Bubble stocks that do not fail historically go into oblivion for a long time. The sequence of bad news that the bursting of a bubble releases is incredibly long. Holding on to them risks jeopardising a fortune or a career. It is better to neglect them for a while and perhaps go and rediscover some sectors that have been the subject of previous bubbles and so far irretrievably neglected, such as telephones, financials, utilities, ADAS, lithium cell manufacturers, IT infrastructure (local and hybrid, as opposed to pure cloud), newspapers, broadcasters, retailers, etc. Not forgetting the even more remote geographical bubbles, such as the Japanese, Korean and Indonesian bubbles of the 1990s, areas that after more than two decades of purgatory now present very nice and healthy investment opportunities. Alternatively, for hard-core growth investors, it is better to wait until the Nasdaq continues to cleanse itself of the stocks that were the subject of the recent bubble and its ecstatic investors, in order to repopulate itself with new companies and new trends, as well as more pragmatic and cynical investors. A process that we believe requires a great deal of patience. In the meantime, there is money to be made for dynamic and capable traders during the powerful rebounds.
The Blue Hole
‘The Blue Hole’ is a famous, yet fascinating, marine depression about 70 km off the coast of Belize. Besides being fascinating and famous, this depression is definitely dangerous, and almost 200 people have died there in the last 15 years. Indeed, strong currents, deceptive reflections, deep caves and treacherous sea creatures present great risks to even the most experienced divers.

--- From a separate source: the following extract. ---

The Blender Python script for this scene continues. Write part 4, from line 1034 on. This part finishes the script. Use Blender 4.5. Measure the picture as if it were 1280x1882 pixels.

The Blue Hole reminds us so much of corporate pension deficits. These endless financial holes have the ability to slowly strangle companies. And that is what has happened over the last ten years. The ‘defined benefit’ system used in the past tends to increase and decrease companies’ pension surplus or deficit depending on the change in related assets and liabilities. However, liabilities, i.e. future pensions to be paid, tend to be particularly sensitive to interest rates, which are used to discount the cash flows going to employees. While much hullabaloo is made to alert investors to these pension risks, little emphasis is given when, thanks to rates, these liabilities improve. In the US, for example, the corporate pension deficit has shrunk by almost 200 billion in the last year and coverage has reached 98%, a level not seen since 2007.
In old Europe, we have British Telecom, the company with the largest pension fund in the UK, which at the beginning of 2021 showed a pension deficit of around £7 billion, which a year later, at the end of March 2022, had fallen to £1 billion. Accustomed to the figures of the new economy on the Nasdaq, where companies that do not make a peak are still worth many tens of billions of dollars, all this seems like little. However, for BT, a company with about 100k employees and ownership of the UK fixed-line telephone network, this £6bn represents about 1/3 of its market cap. For E.ON, 70k employees, the pension fund savings over the past 18 months represent 25% of market cap. For Atos, 111k employees, this difference represents over 35% of market cap. For Volkswagen, 670k employees, 20%. That’s a lot, by golly!
If you then consider this significant reduction in debt, together with retained earnings (or realised losses) and about 10% inflation over the last 18 months (we are talking about companies with real assets), BT compared to January 2021 is down 20% (vs. +20% from list). E. ON is down 30% (vs. +10% list price). ATOS was down more than 80% versus -66% from list. Volkswagen was down almost 40% against a 5% drop from list. And one could go on… In short, adjusted for pension funds, retained earnings and inflation over the past 18 months, many old economy companies have an exceptionally strong value profile and are much closer than they appear to be to the March 2020 hole, albeit with much better prospects than then.